Internal Fissures and External Fronts
Despite the show of unity in Enghelab Square, Mojtaba’s legitimacy is thin. Reports of "Death to Mojtaba" chants in the streets of Tehran and Mashhad suggest that a significant portion of the population views this as a dynastic coup. The regime’s response has been a total internet blackout and the deployment of the Basij to suppress any sign of dissent.
To deflect this internal pressure, Mojtaba is leaning on the "Resistance Front." He explicitly thanked proxies in Yemen, Lebanon, and Iraq in his Thursday statement, hinting at the opening of "other fronts" where the "enemy has little experience." This likely points toward cyber warfare or attacks on Western interests outside the Middle East—targets that are harder to defend than a carrier strike group.

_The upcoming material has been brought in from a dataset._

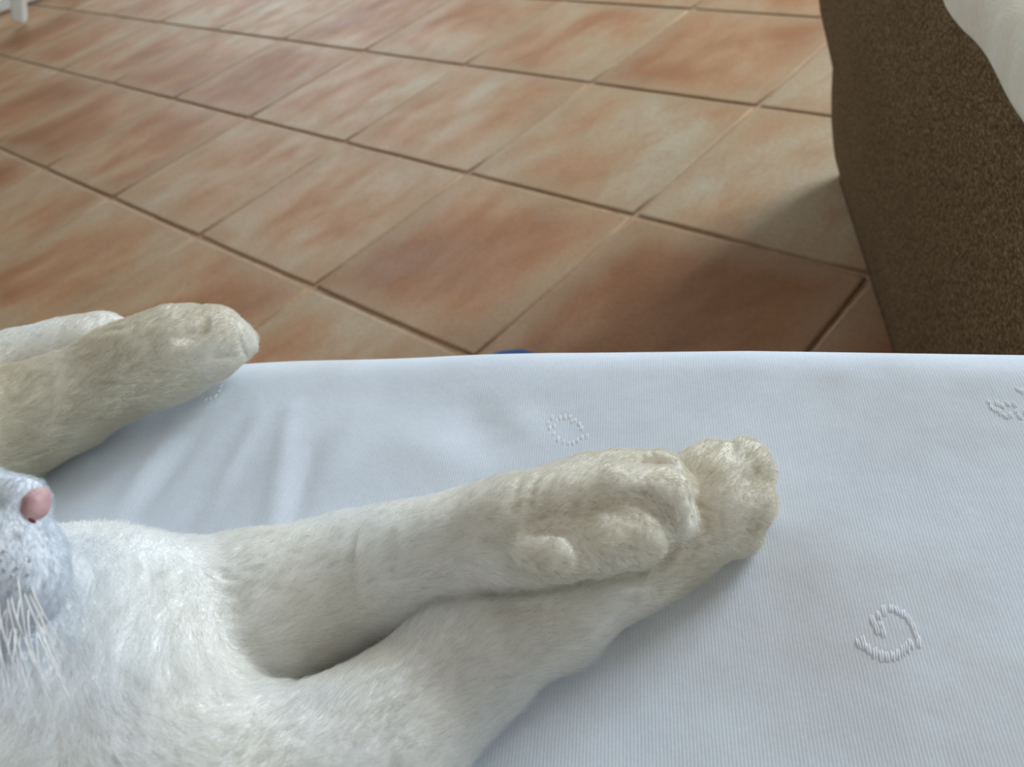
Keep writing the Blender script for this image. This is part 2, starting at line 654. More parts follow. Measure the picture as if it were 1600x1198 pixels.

The Islamic Republic has transitioned from a geriatric theocracy to a paranoid, war-time security state. By choosing the most hardline and least public of the potential successors, the establishment has doubled down on a policy of total confrontation. The closure of the Strait of Hormuz is not a temporary tactic; it is the opening move of a new, more dangerous era of Iranian leadership.
The global economy is now tethered to the health and whims of a man who has lost his family to American bombs and holds the world’s energy supply in his hands. If the Strait remains closed, the "victory" promised by the West may prove to be the most expensive miscalculation in modern history.